Culture

Grammy-winning saxophonist
Yusef Lateef dies at 93

Versatile music pioneer performed with jazz icons such as Cannonball Adderley, Miles Davis and Dizzy Gillespie

Lateef performing in Paris, while on international tour in June
Stephane ALLAMAN/Gamma-Rapho/Getty Images

Grammy-winning musician and composer Yusef Lateef, one of the first to incorporate world music into traditional jazz, died this week. He was 93.

Lateef died Monday at his home in Shutesbury in western Massachusetts, according to the Douglass Funeral Home in Amherst.

Lateef, a tenor saxophonist known for his impressive technique, also became a top flutist. He was a jazz soloist on the oboe and played bassoon. He introduced different types of flutes and other woodwind instruments from many countries into his music and is credited with playing world music before it was officially named.

"I believe that all humans have knowledge," he said in a 2009 interview for the National Endowment for the Arts. "Each culture has some knowledge. That's why I studied with Saj Dev, an Indian flute player. That's why I studied Stockhausen's music. The pygmies' music of the rain forest is very rich music. So the knowledge is out there. And I also believe one should seek knowledge from the cradle to the grave. With that kind of inquisitiveness, one discovers things that were unknown before."
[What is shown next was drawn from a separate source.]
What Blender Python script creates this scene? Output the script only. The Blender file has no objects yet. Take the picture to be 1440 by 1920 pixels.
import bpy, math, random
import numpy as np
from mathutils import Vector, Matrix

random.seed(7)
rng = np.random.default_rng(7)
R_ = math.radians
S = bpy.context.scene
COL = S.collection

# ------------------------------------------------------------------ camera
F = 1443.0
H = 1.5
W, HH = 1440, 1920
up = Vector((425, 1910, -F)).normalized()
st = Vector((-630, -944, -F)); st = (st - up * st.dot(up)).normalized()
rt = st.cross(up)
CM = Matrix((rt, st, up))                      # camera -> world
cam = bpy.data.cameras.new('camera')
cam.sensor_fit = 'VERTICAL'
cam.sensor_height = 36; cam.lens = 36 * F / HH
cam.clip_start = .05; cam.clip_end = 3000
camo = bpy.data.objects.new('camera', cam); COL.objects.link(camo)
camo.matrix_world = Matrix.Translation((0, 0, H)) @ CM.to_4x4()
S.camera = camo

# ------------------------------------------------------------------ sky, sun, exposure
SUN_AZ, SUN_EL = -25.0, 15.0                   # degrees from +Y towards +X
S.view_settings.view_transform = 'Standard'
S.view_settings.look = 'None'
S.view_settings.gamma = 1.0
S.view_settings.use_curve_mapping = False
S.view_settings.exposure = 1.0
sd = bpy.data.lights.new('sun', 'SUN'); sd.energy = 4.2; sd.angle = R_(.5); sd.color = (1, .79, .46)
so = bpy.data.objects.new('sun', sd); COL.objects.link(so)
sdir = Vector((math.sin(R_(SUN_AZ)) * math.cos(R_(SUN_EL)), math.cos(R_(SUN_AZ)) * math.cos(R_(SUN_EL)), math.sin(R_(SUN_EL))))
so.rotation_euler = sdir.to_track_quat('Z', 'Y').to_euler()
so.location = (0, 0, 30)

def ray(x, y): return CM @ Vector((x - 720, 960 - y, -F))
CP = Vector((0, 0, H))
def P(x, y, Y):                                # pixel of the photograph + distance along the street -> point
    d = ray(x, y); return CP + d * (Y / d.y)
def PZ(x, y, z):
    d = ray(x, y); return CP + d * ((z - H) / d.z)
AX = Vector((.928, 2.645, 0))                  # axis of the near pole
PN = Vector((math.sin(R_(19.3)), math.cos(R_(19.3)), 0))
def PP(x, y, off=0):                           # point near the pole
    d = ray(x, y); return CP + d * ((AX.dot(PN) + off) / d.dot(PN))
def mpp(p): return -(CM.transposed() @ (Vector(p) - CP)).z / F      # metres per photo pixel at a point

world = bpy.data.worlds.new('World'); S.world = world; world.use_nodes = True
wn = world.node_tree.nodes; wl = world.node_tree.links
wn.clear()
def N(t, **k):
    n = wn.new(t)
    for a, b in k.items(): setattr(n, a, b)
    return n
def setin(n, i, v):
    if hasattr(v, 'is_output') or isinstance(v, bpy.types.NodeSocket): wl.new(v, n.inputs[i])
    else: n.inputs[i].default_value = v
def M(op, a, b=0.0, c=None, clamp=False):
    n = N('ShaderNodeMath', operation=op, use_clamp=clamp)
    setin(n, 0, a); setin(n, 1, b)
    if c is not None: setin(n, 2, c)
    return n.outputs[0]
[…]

As a composer, he created works for performers ranging from soloists to bands to choirs. His longer pieces have been played by symphony orchestras throughout the United States and in Germany. In 1987, he won a Grammy Award for his new age recording "Yusef Lateef's Little Symphony," on which he played all of the instruments.

In 2010, he was named an NEA Jazz Master, the nation's highest jazz honor.

Lateef had an international following and toured extensively in the U.S., Europe, Japan and Africa. His last tour was during the summer.

He held a bachelor's degree in music and a master's degree in music education from the Manhattan School of Music, and from 1987 to 2002, he was a professor at the University of Massachusetts in Amherst, from which he was awarded a doctorate in education.

He created his own music theory called "Autophysiopsychic Music," which he described in the NEA interview as "music from one's physical, mental and spiritual self, and also from the heart."

Born William Emanuel Huddleston in Chattanooga, Tenn., in 1920, Lateef moved with his family to Detroit five years later. He became acquainted with many top musicians who were part of Detroit's active music scene and by age 18 he was touring professionally with swing bands led by Lucky Millinder, Roy Eldridge, Hot Lips Page and Ernie Fields.

In 1949, he was invited to perform with the Dizzy Gillespie Orchestra, which was playing be-bop. He took the name Yusef Lateef after becoming a member of the Ahmadiyya Muslim Community, and twice made the pilgrimage to Mecca.

He became a fixture on the Detroit jazz scene in the 1950s leading his own quintet. In 1960, he moved to New York and joined Charles Mingus' band. Lateef would go on to perform with some of jazz's best talent, including Cannonball Adderley, Donald Byrd and Miles Davis.

Lateef first began recording under his own name in 1956 for Savoy Records, and made more than 100 recordings as a leader for such labels as Prestige, Impulse, Atlantic and his own YAL. His most enduring early recordings included such songs as "Love Theme from Spartacus" and "Morning."

In the 1980s, he taught at a university in Nigeria, where he did research into the Fulani flute.

Lateef formed his own label, YAL Records, in 1992, which released an extended suite, "The World at Peace," co-composed with percussionist Adam Rudolph. He also wrote a four-movement work for quintet and orchestra, "The African American Epic Suite," which was commissioned and performed by the WDR Orchestra in Germany in 1993.

He is survived by his wife, Ayesha Lateef; son, Yusef Lateef; granddaughter and great-grandchildren.